## Start
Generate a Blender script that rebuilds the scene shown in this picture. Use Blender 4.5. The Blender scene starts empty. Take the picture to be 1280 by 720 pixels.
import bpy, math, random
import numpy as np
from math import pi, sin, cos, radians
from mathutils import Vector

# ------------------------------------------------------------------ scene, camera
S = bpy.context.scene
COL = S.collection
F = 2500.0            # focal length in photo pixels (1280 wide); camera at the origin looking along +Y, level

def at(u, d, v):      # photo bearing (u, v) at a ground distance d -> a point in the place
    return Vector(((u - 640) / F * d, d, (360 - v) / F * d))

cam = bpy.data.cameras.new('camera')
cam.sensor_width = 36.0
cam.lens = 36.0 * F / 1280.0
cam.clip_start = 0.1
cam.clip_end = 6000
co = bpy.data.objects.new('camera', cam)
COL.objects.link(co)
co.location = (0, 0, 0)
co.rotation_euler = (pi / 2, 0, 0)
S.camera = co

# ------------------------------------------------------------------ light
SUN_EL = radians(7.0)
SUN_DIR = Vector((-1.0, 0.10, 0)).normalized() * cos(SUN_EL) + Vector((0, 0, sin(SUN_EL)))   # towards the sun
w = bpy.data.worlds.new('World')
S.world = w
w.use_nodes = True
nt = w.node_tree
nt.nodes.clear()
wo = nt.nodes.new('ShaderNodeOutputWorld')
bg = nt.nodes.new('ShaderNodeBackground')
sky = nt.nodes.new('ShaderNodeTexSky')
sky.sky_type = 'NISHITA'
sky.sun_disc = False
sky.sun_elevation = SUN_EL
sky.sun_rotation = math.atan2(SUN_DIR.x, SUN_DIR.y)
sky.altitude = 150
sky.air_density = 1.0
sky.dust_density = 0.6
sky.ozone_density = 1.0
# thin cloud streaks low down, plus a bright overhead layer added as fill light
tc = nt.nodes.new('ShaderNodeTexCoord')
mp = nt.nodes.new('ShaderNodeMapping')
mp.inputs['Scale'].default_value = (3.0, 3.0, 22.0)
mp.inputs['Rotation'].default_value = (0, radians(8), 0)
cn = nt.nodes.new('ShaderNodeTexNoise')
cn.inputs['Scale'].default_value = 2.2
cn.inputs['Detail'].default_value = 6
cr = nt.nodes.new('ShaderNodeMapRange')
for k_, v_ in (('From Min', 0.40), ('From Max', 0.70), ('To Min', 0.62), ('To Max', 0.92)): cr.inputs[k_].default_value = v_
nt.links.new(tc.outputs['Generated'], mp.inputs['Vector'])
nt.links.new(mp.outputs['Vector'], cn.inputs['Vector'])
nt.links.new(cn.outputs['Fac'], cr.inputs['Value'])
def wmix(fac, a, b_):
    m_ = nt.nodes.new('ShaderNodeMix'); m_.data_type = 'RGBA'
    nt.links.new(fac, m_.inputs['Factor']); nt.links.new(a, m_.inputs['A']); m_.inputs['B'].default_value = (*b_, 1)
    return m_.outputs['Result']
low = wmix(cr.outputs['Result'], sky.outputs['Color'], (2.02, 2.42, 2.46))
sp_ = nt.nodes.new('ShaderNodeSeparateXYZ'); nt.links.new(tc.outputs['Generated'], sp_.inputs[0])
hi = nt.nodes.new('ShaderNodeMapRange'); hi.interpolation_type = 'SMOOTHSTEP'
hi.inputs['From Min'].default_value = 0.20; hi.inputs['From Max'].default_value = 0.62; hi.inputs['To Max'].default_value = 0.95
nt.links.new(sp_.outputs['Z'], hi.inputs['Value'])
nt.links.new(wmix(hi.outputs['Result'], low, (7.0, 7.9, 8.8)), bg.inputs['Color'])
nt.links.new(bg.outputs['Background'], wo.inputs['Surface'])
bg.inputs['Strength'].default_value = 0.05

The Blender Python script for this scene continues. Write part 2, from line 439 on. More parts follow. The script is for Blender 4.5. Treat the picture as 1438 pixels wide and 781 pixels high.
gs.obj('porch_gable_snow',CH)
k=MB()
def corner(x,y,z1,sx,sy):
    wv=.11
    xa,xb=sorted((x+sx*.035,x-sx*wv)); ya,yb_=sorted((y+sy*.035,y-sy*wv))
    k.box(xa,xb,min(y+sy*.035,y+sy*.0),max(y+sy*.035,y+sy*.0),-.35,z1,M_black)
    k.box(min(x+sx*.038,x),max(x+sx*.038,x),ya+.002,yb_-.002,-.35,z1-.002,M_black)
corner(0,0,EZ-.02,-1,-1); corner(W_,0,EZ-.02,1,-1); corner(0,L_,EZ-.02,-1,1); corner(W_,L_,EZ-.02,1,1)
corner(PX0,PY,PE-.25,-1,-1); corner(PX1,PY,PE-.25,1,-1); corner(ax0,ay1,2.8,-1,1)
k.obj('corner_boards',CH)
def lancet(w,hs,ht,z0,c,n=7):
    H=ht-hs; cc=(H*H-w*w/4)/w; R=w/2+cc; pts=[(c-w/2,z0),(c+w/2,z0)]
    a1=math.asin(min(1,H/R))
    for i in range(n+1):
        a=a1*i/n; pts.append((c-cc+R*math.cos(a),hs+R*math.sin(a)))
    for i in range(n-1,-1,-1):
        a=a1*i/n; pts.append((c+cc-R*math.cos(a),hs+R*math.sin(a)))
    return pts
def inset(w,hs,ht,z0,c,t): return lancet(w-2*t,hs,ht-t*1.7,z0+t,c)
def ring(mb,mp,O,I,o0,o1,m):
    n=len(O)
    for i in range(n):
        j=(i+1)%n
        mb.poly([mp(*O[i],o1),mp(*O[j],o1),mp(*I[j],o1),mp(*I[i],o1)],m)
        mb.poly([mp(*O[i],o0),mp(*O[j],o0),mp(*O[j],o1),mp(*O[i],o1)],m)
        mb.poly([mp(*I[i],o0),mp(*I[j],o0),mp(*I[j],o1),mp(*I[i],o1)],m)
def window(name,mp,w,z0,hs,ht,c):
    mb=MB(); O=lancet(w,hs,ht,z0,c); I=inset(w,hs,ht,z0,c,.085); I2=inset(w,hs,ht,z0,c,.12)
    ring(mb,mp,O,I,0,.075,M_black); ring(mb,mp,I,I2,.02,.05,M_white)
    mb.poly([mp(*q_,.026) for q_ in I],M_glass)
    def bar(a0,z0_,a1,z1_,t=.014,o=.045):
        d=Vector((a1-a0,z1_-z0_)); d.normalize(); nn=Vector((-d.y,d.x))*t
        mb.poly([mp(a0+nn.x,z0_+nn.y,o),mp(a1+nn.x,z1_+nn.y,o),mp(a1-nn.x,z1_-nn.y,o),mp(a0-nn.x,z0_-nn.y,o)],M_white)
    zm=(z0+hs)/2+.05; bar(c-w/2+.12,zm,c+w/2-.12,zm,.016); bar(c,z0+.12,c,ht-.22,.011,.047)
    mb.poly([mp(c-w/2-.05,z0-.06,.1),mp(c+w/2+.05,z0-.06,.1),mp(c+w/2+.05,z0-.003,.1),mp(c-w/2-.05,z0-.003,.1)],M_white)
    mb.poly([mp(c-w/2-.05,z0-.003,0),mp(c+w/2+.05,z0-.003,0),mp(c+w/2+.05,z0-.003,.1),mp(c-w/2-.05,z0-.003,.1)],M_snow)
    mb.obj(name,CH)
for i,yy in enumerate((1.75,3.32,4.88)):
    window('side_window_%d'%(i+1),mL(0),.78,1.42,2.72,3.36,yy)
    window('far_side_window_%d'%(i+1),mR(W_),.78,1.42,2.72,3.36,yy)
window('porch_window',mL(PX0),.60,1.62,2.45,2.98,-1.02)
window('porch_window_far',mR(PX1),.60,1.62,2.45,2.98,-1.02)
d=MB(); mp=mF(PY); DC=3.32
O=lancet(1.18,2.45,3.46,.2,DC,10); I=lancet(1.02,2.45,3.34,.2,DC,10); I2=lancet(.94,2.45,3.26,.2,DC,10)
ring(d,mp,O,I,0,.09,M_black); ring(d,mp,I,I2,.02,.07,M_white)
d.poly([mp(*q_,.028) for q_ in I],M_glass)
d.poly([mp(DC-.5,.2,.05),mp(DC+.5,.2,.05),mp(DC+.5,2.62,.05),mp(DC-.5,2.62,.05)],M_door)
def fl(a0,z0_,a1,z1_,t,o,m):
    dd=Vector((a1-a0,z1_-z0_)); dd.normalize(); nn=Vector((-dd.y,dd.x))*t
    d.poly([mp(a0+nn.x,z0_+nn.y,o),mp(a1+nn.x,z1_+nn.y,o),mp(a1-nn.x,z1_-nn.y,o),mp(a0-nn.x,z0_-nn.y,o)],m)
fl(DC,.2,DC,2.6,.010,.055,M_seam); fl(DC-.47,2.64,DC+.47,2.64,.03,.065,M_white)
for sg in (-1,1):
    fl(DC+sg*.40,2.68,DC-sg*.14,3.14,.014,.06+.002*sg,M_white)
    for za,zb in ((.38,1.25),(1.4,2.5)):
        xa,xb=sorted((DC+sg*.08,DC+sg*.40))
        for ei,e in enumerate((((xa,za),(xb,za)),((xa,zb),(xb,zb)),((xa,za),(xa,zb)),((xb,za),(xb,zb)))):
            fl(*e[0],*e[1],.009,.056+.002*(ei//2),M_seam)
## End
# [EXERCISE DIRECTIONS]
The required output is the exact run of lines from the beginning of the listing above to the line that contains "from mathutils import Vector", inclusive of both.

# [ANSWER FOR THIS EXERCISE]
Generate a Blender script that rebuilds the scene shown in this picture. Use Blender 4.5. The Blender scene starts empty. Take the picture to be 1280 by 720 pixels.
import bpy, math, random
import numpy as np
from math import pi, sin, cos, radians
from mathutils import Vector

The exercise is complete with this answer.